Bu açıdan Kazakistan Dışişleri Bakanlığı
yaptığı açıklamada belirtiyordu ki:
“Kazakistan
böyle düşünüyor ki, BM üyesi gibi kıyı devletler Hazar’da faaliyet gösterirken
öncelikle BM yönetmeliğinin temel prensiplerini- zor kullanmamak veya zor
tatbik etmemekle, tehtit etmemekle prensibini rehber tutmaktadır”.

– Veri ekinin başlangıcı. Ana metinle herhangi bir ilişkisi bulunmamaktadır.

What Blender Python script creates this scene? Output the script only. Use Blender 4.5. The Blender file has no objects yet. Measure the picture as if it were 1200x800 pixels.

Fakat bir konuda Kazakistan’ın tutumu
Azerbaycan’ın tutumundan farklıdır ki, o da enerji projelerine Rusya’yı
yakından çeker ve tüm etkinliğini bir anlamda bu devletle hayata geçirir.
Görüldüğü
gibi, şimdiye kadar devam eden tüm görüşmelerde devletlerin farklı tutum
sergilemeyi meselenin çözümünün uzamasına neden oldu. Artık Hazar’da
gerçekleştirilen çeşitli projeler sonucunda sorun sadece bölge devletlerinin
sorunu olmaktan çıkarak küresel bir meseleye dönüşmüştür. Çünkü enerji
projelerinde temsil edilen Avrupa devletleri ve ABD de ayrıca meselenin çözümü
ile ilgilenmektedir.
Bilindiği gibi 22 Nisan 2014 yılında Moskova’da Hazar’a kıyısı olan
ülkelerin dışişleri bakanlarının toplantısı yapıldı ve konferansta Azerbaycan,
Rusya, İran, Kazakistan ve Türkmenistan temsilcileri tarafından Hazar’a kıyısı
olan ülkelerin devlet başkanlarının Astrahan yapılacak IV zirve toplantısına
hazırlık konuları tartışıldı.
Toplantıda konuşan Bakan Elmar Memmedyarov bu
konuda bildirmiştir ki: “Biz Azerbaycan Cumhuriyeti, Kazakistan
Cumhuriyeti ve Rusya Federasyonu arasında Hazar Denizi’nin dibinin bölünmesi
hakkında imzalanan anlaşmaları takdir ediyor yüksek değerlendiriyoruz. Bu
anlaşmalar Hazar Denizi’nin hukuki statüsünün ayrılmaz bir parçası ve genel
anlaşmaların elde edilmesi için esastır.
Azerbaycan işbirliğinin tüm alanlarına dahil
Hazar’ın hukuki statüsüne ilişkin tüm konuların Hazar devletlerin egemen
haklarına saygı, karşılıklı ortaklık ruhunda, barışçıl yolla ve görüşmeler
yoluyla çözümünden yana “.
Görüldüğü gibi, tam anlaşma elde edilemese
de, son dönemlerde Azerbaycan, Rusya ve Kazakistan devletlerinin tutumuna
yaklaşılmıştır. Ayrıca İran ve Türkmenistan’ın da öncesine göre ılımlı bir
tutum sergilemesi sorunun çözümünde belli bir ilerleme olduğunu ispatlıyor.
Azerbaycan Cumhuriyeti de Hazar bölgesi çevresinde dostluk ve işbirliğinin
sağlanmasında elinden geleni yapmaya devam ediyor.